Local Libyan tribes, allies of Libya’s General Haftar’s LNA, disrupted production at the El Feel and Sharara fields and blocked the transportation of crude oil to the Zawiya export terminal. The fields, producing 70,000 and 300,000 bpd, are the country’s main producing fields. Haftar’s allies acted while France, Italy, Germany, Russia, Turkey and several others gathered in Berlin to discuss a possible ceasefire between the Tripoli based and UN backed El Serraj government (GNA) and Haftar’s UAE-Egypt backed LNA. The shut-ins at the El Feel and Sharara field are not the only outages in the country.

The Tripoli based National Oil Corporation (NOC) recently declared a force majeure after the LNA blocked the exports from Brega, Ras Lanuf, Hariga, Zueitina and Sidra. The force majeure was called after the LNA ordered the units managing local production to halt exports via these ports. The closure of operations in the East of the country has taken out around 800,000 bpd. Taking into account all outages, only around 60,000 bpd of capacity will still be online, compared to the 1.23 million bpd the country produced in November. The impact of Libya’s oil outages on global markets are relatively small so far, but a protracted supply disruption surely affect global fuel prices.

Escalating protests in Iraq have led to a halt in production at the Al Ahdab oil field, which pumps some 70,000 bpd. It has been blockaded by security guards who are protesting against the absence of permanent employment contracts. The other field at risk of closure, Badra, produces about 50,000 bpd. Iraq is the second-largest oil producer and exporter in OPEC. It has been hit by a series of economic protests that started last year and are not showing any sings of ending any time soon as disgruntled citizens demand better public services and economic reforms and protest against widespread government corruption. Serious supply disruptions from Iraq have not happened recently, and therefore have the potential to push prices a lot higher.

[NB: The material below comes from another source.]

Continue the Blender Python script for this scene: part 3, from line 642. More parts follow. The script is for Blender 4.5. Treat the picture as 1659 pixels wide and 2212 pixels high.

The governments of Belgium, Denmark, France, Germany, Greece, Italy, the Netherlands and Portugal have pledged their political support for the creation of a European-led maritime surveillance mission in the Strait of Hormuz. The governments of the eight countries share the assessment that the current situation in the Gulf and the Strait of Hormuz remains unstable in a region critical to global stability, and support the de-escalation approach when it comes to dealing with regional security issues. It is expected, that the mission will concretely provide enhanced maritime situation awareness and surveillance through the deployment of additional maritime surveillance assets in the Gulf and Arabian Sea.

A submission by Finland and Germany to the IMO’s Pollution Prevention and Response (PPR) sub-committee includes the finding of a recent report which are said to ‘clearly indicate’ that new IMO 2020-compliant 0.50% sulphur fuel blends contain high aromatic compound levels, which can directly impact on black carbon (BC) emissions. A comparison was made between the BC emissions of 0.50% hybrid fuels and HFO and DMA, and also a synthetic Gas to Liquid (GtL) fuel, using varying engine ratings on a test bed. None of 0.50% fuels showed any reduction in BC emissions compared to HFO, but there was a reduction in the emissions of conventional DMA grade distillate and particularly the GtL fuel. The study suggests that the results of the test indicate that it is necessary to include aromatic content in the ISO 8217 specification as this would enable a better assessment of bunker fuels in terms of their environmental performance in terms of BC emissions.

We expect bunker prices may go downwards today in a range of minus 1-3 USD for IFO and in a range of minus 7-12 USD for MGO.